Friday, September 18, 2009

Pension Plans with Guaranteed Annuity Rates

Even though it is not now possible to buy a pension plan with a guaranteed annuity rate attaching to it, there are people that may have old policies with this feature.

If you have one of these policies, the provider may allow you to invest additional contributions in it to avail of the underlying guarantee on the original contract. But, because the policies are probably 20+ years old, the charging structures on them will be higher than what are currently available on the market. It is, however, possible to negotiate on the commission basis and you should do this to ensure more favourable terms for yourself.

It is often the case that a policyholder may have a number of different Personal Pensions (RACs) with various providers. When it comes to retirement, the policyholder is entitled to take 25% of their fund/s tax-free. Usually, the 25% is taken from each individual policy and the balance is used to buy an annuity, invest in an Approved Retirement Fund/s or a combination of both.

If you are fortunate enough to have one of your pensions maturing with a guaranteed annuity rate attaching to it, the annuity rate will be a couple of percentage points higher than what is currently available on the open market.
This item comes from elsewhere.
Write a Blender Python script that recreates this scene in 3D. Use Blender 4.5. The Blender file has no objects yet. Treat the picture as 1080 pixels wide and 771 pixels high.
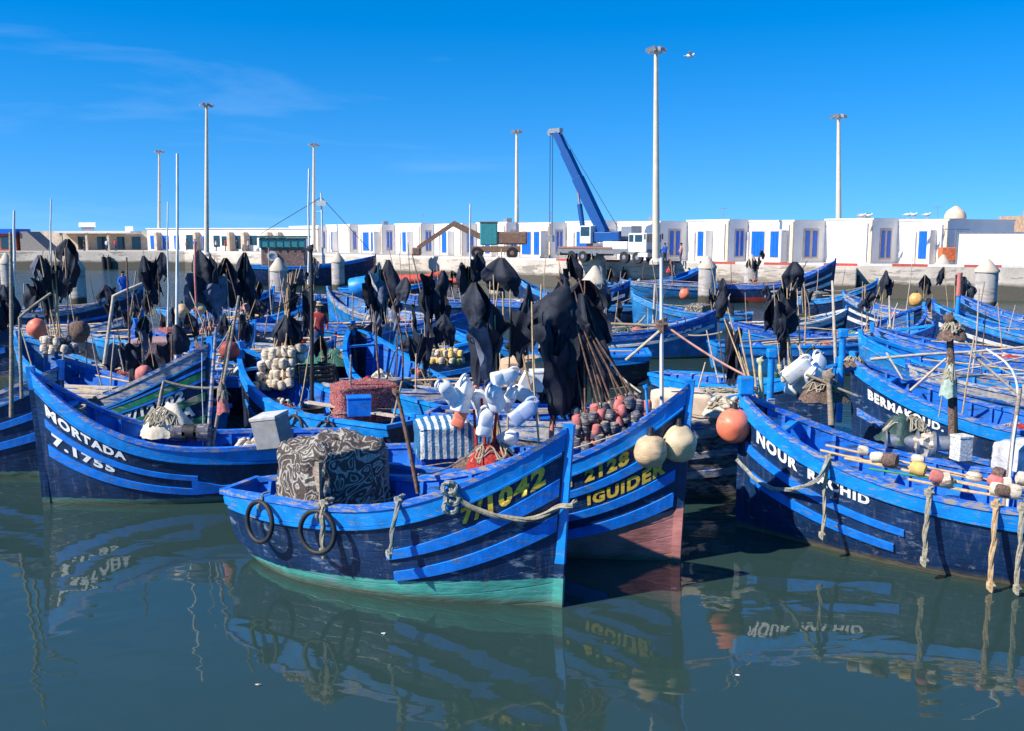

So, if you have i) a number of different policies ii) a guaranteed annuity rate applies to one of them iii) you want to avail of the guaranteed rate to buy an annuity and iv) you want to take your tax-free cash of 25%. What should you do?

Instead of taking the 25% from the policy that has the guaranteed annuity rate, you should take the equivalent amount from one of the other pension plans. It is not compulsory that the tax-free cash is taken from each individual policy, provided you can show that this amount does not exceed 25% of the total aggregate funds that are available.

If you were forced to take 25% of the policy that had a guaranteed annuity rate on it, this would put you in a disadvantageous position with regard to the benefits accruing, so Revenue will allow the aggregation of total funds available to overcome this predicament. It is essential that the 25% tax-free cash does not exceed the Revenue limits.